Buying Guide

Manual catalog intake vs AI catalog import

By Cusket Editorial · Published · Updated

A transparent guide explaining the difference between Cusket's current manual intake path and future AI-assisted catalog import.

# Manual catalog intake vs AI catalog import

Manual catalog intake and AI catalog import are not the same thing. Manual intake means a supplier sends catalog files, product notes, or website URLs through a support conversation so the material can be reviewed and organized. AI catalog import means software automatically extracts product facts and creates drafts at scale.

Cusket can support the first path before the second path is fully automated.

What manual intake can do now

Manual intake can collect PDF catalogs, Excel files, CSV files, ZIP folders, images, Word documents, text notes, and website URLs.

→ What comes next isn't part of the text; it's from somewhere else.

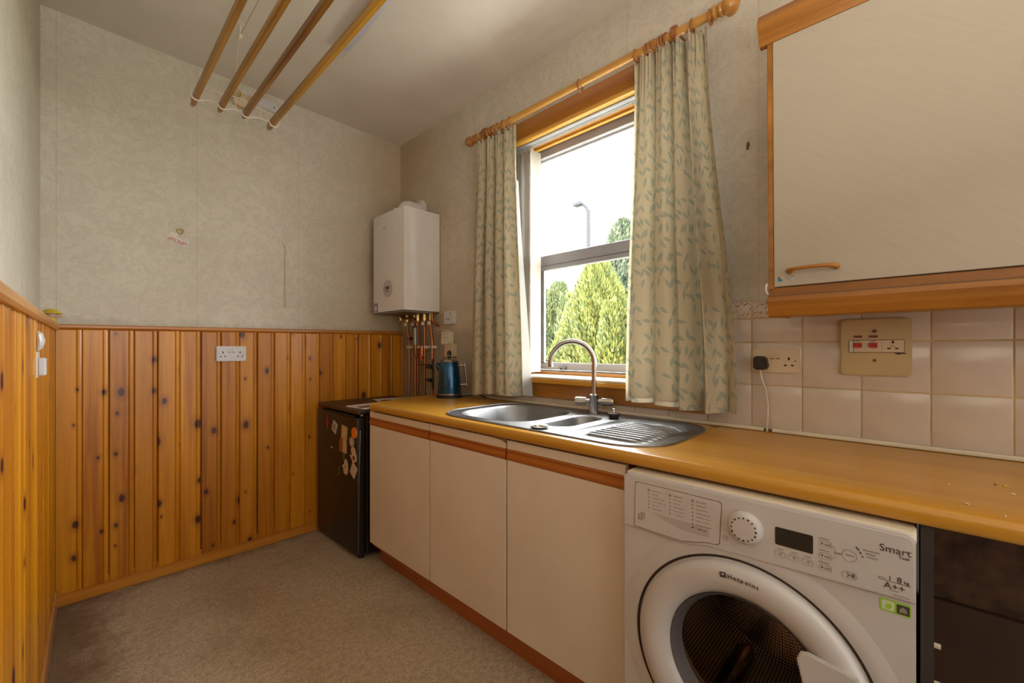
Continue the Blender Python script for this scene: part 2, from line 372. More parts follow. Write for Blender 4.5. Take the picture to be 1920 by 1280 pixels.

It can help the supplier start a structured conversation about which products matter, which prices are private, and which listings should be inquiry-only.

This is useful for onboarding because it lowers the first step. The supplier does not need to build every product page before contacting Cusket.

What AI import would add later

AI import would automate more of the extraction work: reading tables, matching images, suggesting categories, detecting missing fields, and generating product drafts faster. That requires stronger quality controls because automated output must not invent specifications, expose private fields, or publish unsupported claims.

Until that exists, the public promise should stay focused on manual intake.

Why starting manually still matters

Manual intake teaches Cusket what suppliers actually send. Some sellers have clean spreadsheets. Others have old PDFs, image folders, or chat notes. Seeing real files helps design better automation later.